Une action à double sens
Cette action permet aux tuteurs scientifiques d’apprendre à s’adapter à un auditoire profane et favorise les rencontres entre scientifiques de différentes thématiques. Les doctorants, eux-mêmes en « apprentissage », découvrent l’importance et la difficulté de la transmission du savoir. Pour les professeurs de SVT, c’est une occasion de s’informer des avancées scientifiques directement auprès des experts. Cela rejoint une initiative de EIRO forum, un partenariat d’organismes de recherche européens qui a créé un journal interdisciplinaire appelé «
science in school » [
7]. Ce dernier vise à encourager la communication entre les enseignants, les chercheurs et tous ceux qui sont impliqués dans l’enseignement des sciences.
Des initiatives partout en Europe
Des initiatives similaires se sont développées à travers toute l’Europe. Parmi les plus connues, le projet « Pollen » donne des clefs pour un enseignement participatif dans les écoles primaires de 12 grandes villes européennes [
8]. En France, l’association Paris Montagne organise un festival de sciences pour lycéens à l’Ecole Normale Supérieure [
9]. De même en Hongrie, Péter Csernely a organisé un programme d’accueil de jeunes de 14 à 20 ans dans les laboratoires durant les vacances d’été [
10]. Si la méthode « investigatrice » d’apprentissage des sciences doit être favorisée, l’hégémonie d’une approche doit être évitée. Il faudra au contraire favoriser la diversité des initiatives pour toucher un large spectre d’individus. Il faudra enfin que les états membres mettent en application les directives européennes.
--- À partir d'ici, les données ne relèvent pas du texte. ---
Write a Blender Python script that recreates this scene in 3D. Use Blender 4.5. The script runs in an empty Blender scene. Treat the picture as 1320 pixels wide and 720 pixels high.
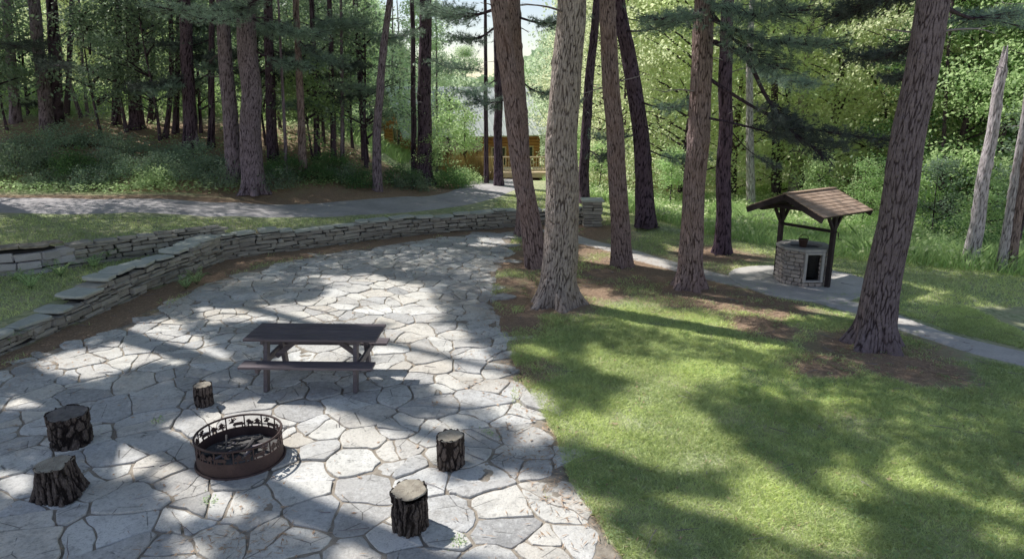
import bpy, math, random
import numpy as np
from mathutils import Vector, Matrix

random.seed(7)
rng = np.random.default_rng(11)
SC = bpy.context.scene
COL = SC.collection
R = math.radians

# ------------------------------------------------------------------ camera model (used to measure the place from the photo)
F = 885.0; CAMZ = 3.95
TH = math.atan(230.0 / F)
CF = np.array([0, math.cos(TH), -math.sin(TH)]); CU = np.array([0, math.sin(TH), math.cos(TH)])
def ray(px, py):
    return CF + (px - 660) / F * np.array([1.0, 0, 0]) + (360 - py) / F * CU
def P(px, py, z=0.0):
    d = ray(px, py); t = (z - CAMZ) / d[2]
    return np.array([0, 0, CAMZ]) + d * t
def PY(px, py, Y):
    d = ray(px, py); return np.array([0, 0, CAMZ]) + d * (Y / d[1])
def proj(p):
    q = np.asarray(p, float) - np.array([0, 0, CAMZ])
    w = q @ CF
    w = np.where(np.abs(w) < 1e-6, 1e-6, w)
    return 660 + F * q[..., 0] / w, 360 - F * (q @ CU) / w, w
def pxm(Y): return F / Y     # pixels per metre, roughly

# sun: light travels along +x, -y
SUN_EL = R(50)
HD = np.array([0.84, -0.54]); HD = HD / np.linalg.norm(HD)
LDIR = np.array([HD[0] * math.cos(SUN_EL), HD[1] * math.cos(SUN_EL), -math.sin(SUN_EL)])

# ------------------------------------------------------------------ noise
def _h(ix, iy, iz=0):
    n = (ix.astype(np.int64) * 374761393 + iy.astype(np.int64) * 668265263 + np.asarray(iz).astype(np.int64) * 2147483647 * 31 + 1013904223) & 0xffffffff
    n = ((n ^ (n >> 13)) * 1274126177) & 0xffffffff
    n = (n ^ (n >> 16)) & 0xffffffff
    return n / 4294967295.0
def vnoise(x, y, seed=0):
    x = np.asarray(x, float); y = np.asarray(y, float)
    ix = np.floor(x); iy = np.floor(y); fx = x - ix; fy = y - iy
    fx = fx * fx * (3 - 2 * fx); fy = fy * fy * (3 - 2 * fy)
    ix = ix.astype(np.int64); iy = iy.astype(np.int64)
    s = np.full(ix.shape, seed)
    a = _h(ix, iy, s); b = _h(ix + 1, iy, s); c = _h(ix, iy + 1, s); d = _h(ix + 1, iy + 1, s)
    return (a * (1 - fx) + b * fx) * (1 - fy) + (c * (1 - fx) + d * fx) * fy
def fbm(x, y, seed=0, o=4):
    v = 0; a = .5; t = 0
    for k in range(o):
        v = v + a * vnoise(np.asarray(x) * 2 ** k, np.asarray(y) * 2 ** k, seed + k); t += a; a *= .5
    return v / t
def sstep(a, b, x):
    t = np.clip((np.asarray(x, float) - a) / (b - a), 0, 1); return t * t * (3 - 2 * t)

def plates(u, z, K, fz, seed):
    x = u * K; y = z * fz; ix = np.floor(x).astype(int); iy = np.floor(y).astype(int)
    f1 = np.full(x.shape, 9.0); f2 = np.full(x.shape, 9.0)
    for i in (-1, 0, 1):
        for j in (-2, -1, 0, 1, 2):
            cx = ix + i; cy = iy + j; wx = np.mod(cx, K)
            jx = cx + _h(wx, cy, np.full(cx.shape, seed)); jy = cy + _h(wx, cy, np.full(cx.shape, seed + 9))
            d = np.hypot(x - jx, (y - jy) * .8); m = d < f1
            f2 = np.where(m, f1, np.minimum(f2, d)); f1 = np.where(m, d, f1)
    return f2 - f1

def seg_dist(x, y, poly):
    """distance and side (positive = left of travel) to a polyline"""
    dt = np.float32 if np.size(x) > 3000 else float
    x = np.asarray(x, dt); y = np.asarray(y, dt)
    best = np.full(x.shape, 1e9, dt); side = np.zeros(x.shape, dt); tt = np.zeros(x.shape, dt); acc = 0
    for (x0, y0), (x1, y1) in zip(poly[:-1], poly[1:]):
        x0, y0, x1, y1 = float(x0), float(y0), float(x1), float(y1); dx, dy = x1 - x0, y1 - y0; L2 = dx * dx + dy * dy; L = math.sqrt(L2)
        ex = x - x0; ey = y - y0; t = np.minimum(np.maximum((ex * dx + ey * dy) / L2, 0), 1)
        d = np.sqrt((ex - t * dx) ** 2 + (ey - t * dy) ** 2)
        s = np.sign(dx * (y - y0) - dy * (x - x0))
        m = d < best - 1e-9
        best = np.where(m, d, best); side = np.where(m, s, side); tt = np.where(m, acc + t * L, tt); acc += L
    return best, side, tt

def smooth_poly(pts, n=6):
    pts = [np.array(p, float) for p in pts]; out = []
    for i in range(len(pts) - 1):
        p0 = pts[max(i - 1, 0)]; p1 = pts[i]; p2 = pts[i + 1]; p3 = pts[min(i + 2, len(pts) - 1)]
        for k in range(n):
            t = k / n
            out.append(.5 * ((2 * p1) + (-p0 + p2) * t + (2 * p0 - 5 * p1 + 4 * p2 - p3) * t * t + (-p0 + 3 * p1 - 3 * p2 + p3) * t ** 3))
    out.append(pts[-1]); return out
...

Ces actions attestent de la volonté des scientifiques à transmettre leurs connaissances mais aussi à prendre part à la construction de la société de demain. Il en va de la responsabilité des scientifiques de s’ouvrir au public et d’accepter que ce dernier les questionne et les remette en question. Car c’est aussi parce que la société doute des avancées scientifiques que celles-ci progressent.